Marie-Charlotte Buisson: International Water Management Institute, New Delhi, India; m.buisson@cgiar.org

Aditi Mukherji: The International Centre for Integrated Mountain Development, Kathmandu, Nepal; amukherji@icimod.org

See recent related video: The Beels of Bangladesh

 

This article is based on data collected from the project Water Governance and Community-based Management in Coastal Bangladesh – a part of the CGIAR Challenge Program on Water and Food.

Comments

Interesting analysis. Based on this summary (I have not read the paper), an alternative argument would be based on the statement that the guidelines limited the range of stakeholders in WMOs: if government had left this open to local communities to decide, WMOs might have proved more effective. I carry this argument further: government should allow communities to decide whether they wish to management resources through UMOs or create purposeful institutions through which they can manage resources. I take an 'institutional creativity' perspective drawn from Cleaver--this paper's solution remains too prescriptive [based on this summary].

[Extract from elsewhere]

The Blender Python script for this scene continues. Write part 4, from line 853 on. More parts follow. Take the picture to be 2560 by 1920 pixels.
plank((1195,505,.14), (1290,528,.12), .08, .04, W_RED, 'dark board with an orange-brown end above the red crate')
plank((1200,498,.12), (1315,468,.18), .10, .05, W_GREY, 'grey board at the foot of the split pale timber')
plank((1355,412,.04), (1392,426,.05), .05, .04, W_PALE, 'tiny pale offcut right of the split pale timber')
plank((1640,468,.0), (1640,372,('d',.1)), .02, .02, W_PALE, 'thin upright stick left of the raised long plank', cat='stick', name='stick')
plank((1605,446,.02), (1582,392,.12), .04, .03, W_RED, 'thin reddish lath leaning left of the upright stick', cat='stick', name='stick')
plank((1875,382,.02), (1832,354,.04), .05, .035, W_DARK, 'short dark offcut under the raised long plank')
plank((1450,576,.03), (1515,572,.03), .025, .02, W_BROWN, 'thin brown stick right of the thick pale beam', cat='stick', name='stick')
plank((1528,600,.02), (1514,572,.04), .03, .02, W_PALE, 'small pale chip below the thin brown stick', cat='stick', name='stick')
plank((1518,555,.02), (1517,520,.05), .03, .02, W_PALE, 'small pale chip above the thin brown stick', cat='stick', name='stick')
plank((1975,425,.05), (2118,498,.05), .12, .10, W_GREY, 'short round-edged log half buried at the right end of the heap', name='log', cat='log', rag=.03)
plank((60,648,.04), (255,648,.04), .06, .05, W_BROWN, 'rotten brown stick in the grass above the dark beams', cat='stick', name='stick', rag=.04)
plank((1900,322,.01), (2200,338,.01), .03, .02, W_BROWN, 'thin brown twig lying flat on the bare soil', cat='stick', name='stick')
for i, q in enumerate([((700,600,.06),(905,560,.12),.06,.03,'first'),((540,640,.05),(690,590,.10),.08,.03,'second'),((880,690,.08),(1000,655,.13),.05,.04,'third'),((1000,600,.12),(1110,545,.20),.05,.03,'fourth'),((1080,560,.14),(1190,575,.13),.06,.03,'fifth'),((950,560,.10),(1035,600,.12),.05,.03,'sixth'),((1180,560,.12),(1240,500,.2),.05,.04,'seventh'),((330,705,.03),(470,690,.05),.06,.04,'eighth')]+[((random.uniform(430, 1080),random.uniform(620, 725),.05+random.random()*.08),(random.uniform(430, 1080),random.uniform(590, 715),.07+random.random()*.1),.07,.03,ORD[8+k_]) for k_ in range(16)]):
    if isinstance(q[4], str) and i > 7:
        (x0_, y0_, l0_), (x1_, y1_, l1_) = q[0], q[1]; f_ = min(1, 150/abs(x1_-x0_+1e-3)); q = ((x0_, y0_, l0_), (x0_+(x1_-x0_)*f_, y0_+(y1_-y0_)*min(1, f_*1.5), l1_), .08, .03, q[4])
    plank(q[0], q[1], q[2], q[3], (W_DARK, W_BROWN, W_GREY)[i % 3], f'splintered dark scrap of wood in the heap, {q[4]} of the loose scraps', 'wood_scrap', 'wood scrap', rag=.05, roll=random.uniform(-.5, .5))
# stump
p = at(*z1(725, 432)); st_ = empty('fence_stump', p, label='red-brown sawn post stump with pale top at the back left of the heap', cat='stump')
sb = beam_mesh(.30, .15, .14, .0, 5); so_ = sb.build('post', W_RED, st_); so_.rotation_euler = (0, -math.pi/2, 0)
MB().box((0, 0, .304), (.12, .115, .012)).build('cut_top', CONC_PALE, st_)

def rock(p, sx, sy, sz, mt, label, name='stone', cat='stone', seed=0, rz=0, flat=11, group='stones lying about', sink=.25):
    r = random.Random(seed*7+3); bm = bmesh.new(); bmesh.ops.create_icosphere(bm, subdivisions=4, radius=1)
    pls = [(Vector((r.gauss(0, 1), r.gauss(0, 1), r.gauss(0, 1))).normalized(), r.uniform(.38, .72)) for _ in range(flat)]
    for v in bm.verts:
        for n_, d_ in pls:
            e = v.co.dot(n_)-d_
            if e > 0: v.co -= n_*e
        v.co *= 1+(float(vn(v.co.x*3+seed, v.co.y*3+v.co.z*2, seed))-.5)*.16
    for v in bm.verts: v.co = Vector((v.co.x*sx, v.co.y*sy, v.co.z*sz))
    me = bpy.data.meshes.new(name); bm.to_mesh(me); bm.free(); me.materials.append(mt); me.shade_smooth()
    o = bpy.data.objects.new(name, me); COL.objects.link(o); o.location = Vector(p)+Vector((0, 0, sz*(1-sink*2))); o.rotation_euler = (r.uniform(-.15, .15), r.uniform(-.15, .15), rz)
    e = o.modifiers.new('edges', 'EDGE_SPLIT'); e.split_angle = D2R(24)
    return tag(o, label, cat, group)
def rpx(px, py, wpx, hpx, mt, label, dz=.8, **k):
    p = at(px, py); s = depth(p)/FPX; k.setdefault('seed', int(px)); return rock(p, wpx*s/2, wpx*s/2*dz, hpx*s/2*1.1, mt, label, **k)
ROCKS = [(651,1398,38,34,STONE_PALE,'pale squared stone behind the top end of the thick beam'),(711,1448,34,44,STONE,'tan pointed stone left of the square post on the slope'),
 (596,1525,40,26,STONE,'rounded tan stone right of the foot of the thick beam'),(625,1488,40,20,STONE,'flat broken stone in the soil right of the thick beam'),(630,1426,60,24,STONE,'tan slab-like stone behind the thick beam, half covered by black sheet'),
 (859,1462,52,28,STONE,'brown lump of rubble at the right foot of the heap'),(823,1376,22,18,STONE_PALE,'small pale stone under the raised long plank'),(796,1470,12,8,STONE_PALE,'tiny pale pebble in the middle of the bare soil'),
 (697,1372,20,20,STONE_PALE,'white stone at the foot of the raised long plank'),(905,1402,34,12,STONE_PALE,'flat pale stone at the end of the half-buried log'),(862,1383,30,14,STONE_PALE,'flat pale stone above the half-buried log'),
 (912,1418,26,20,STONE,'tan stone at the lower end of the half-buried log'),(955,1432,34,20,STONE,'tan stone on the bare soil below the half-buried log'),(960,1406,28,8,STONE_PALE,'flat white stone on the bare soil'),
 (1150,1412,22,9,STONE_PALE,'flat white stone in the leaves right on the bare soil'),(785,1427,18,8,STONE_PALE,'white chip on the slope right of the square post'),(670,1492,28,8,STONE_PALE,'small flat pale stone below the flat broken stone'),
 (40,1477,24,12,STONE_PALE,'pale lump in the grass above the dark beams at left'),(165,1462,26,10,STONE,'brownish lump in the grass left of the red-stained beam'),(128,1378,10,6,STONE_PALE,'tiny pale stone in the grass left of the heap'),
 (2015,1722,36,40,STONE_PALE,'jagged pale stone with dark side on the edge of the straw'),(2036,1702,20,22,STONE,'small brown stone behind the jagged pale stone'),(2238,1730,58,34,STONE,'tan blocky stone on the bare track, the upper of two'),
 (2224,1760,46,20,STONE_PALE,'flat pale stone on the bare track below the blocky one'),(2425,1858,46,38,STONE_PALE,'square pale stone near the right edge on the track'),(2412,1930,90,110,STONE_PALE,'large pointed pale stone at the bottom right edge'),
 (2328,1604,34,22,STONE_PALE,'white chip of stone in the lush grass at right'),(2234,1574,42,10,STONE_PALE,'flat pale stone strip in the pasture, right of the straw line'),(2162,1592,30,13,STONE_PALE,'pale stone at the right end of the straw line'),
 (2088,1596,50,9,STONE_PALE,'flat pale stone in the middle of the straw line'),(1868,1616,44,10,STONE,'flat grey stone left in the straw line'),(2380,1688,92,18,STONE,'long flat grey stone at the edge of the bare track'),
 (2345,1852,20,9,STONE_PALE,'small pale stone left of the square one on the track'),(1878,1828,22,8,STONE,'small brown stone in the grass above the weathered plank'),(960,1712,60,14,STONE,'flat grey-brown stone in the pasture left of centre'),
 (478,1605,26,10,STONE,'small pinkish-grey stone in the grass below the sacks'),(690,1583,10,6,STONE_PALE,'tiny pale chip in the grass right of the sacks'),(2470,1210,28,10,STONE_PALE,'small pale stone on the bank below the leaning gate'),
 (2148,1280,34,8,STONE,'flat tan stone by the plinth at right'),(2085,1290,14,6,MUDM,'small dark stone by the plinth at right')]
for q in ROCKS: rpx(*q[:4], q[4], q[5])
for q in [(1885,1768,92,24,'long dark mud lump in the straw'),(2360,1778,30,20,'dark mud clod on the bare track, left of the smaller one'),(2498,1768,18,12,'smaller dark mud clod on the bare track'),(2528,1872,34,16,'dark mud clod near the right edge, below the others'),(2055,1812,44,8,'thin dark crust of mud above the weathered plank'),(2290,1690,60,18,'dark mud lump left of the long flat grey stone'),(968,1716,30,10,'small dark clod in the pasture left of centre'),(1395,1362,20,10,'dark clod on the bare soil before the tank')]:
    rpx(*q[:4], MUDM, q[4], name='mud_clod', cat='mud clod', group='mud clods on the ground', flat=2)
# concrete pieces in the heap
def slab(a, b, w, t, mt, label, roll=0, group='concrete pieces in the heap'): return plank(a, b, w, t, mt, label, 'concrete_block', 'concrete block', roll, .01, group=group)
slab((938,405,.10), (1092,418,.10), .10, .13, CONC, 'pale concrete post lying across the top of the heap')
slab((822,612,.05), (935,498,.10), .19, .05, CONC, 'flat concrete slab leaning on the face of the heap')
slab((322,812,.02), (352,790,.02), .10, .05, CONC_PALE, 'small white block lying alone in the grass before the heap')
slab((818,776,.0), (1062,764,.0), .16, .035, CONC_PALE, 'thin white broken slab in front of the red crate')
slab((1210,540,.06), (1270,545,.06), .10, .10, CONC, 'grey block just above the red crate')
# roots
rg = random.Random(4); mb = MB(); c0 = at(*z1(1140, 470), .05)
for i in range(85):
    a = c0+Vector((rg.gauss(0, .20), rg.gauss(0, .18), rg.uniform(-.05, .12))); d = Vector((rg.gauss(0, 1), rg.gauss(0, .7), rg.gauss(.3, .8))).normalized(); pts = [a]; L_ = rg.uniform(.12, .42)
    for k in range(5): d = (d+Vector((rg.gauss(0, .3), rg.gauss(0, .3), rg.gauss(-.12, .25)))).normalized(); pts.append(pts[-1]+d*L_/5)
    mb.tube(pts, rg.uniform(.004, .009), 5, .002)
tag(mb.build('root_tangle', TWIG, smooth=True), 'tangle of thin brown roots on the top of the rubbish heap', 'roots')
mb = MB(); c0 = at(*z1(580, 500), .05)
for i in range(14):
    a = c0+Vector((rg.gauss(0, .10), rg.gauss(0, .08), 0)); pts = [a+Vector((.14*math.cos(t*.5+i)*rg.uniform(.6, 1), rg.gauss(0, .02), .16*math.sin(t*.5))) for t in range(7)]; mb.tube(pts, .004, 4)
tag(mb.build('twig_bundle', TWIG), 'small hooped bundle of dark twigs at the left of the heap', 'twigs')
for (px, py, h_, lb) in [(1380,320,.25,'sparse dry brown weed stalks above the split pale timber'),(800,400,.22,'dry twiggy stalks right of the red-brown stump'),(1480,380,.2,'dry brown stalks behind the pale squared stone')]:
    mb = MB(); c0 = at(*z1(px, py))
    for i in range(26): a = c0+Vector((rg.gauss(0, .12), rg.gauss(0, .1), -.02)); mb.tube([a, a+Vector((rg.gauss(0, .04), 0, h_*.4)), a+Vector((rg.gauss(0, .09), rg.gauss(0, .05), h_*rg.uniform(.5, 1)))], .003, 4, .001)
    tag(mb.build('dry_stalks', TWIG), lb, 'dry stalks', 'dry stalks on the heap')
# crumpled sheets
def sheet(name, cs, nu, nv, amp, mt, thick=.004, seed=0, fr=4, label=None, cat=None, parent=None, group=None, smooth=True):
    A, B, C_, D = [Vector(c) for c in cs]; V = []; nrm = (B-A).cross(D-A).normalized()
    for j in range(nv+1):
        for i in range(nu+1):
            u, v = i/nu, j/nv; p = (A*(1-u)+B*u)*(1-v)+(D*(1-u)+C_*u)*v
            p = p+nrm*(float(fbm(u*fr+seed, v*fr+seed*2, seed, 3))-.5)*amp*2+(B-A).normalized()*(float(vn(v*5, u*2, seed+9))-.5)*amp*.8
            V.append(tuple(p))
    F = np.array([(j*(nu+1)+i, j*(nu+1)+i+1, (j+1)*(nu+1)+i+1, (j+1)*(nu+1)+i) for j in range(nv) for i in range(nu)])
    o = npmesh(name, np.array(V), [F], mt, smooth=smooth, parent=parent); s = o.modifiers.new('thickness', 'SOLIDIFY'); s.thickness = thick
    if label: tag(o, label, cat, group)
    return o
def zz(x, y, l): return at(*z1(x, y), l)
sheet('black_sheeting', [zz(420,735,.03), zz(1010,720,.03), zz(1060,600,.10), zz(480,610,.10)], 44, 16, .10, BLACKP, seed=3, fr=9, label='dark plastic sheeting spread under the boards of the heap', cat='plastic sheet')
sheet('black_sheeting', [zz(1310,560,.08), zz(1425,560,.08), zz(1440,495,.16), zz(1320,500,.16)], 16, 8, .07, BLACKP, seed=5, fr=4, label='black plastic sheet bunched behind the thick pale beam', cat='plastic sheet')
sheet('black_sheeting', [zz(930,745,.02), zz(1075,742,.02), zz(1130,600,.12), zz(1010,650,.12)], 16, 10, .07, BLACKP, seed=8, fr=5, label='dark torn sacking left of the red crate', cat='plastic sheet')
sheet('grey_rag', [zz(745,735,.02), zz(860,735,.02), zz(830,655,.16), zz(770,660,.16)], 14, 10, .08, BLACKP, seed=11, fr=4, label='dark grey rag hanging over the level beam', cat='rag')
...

Thank you for your comment and for introducing this 'institutional creativity' perspective.
I may want to add that in this context the guidelines didn't really limited the range of stakeholders to be included in the WMOs, on the contrary, the guidelines were very inclusive and considered that everyone in the community should be member and involved in water management. I then quite agree that communities should be allowed to decide themselves who will manage their natural resources; one step further I would say that some communities already decided and made their choices between the different institutions available; in that sense we observed that in many cases communities refer to UPs when they face problems.
Finally, we have to be careful when we consider 'communities' in Bangladesh, and especially if more decision making power is given to these communities. Indeed, what we call a community is far from being a homogeneous group, mechanisms of exclusion/self-exclusion are common and we should always wonder who is in/out and who really holds the decision power.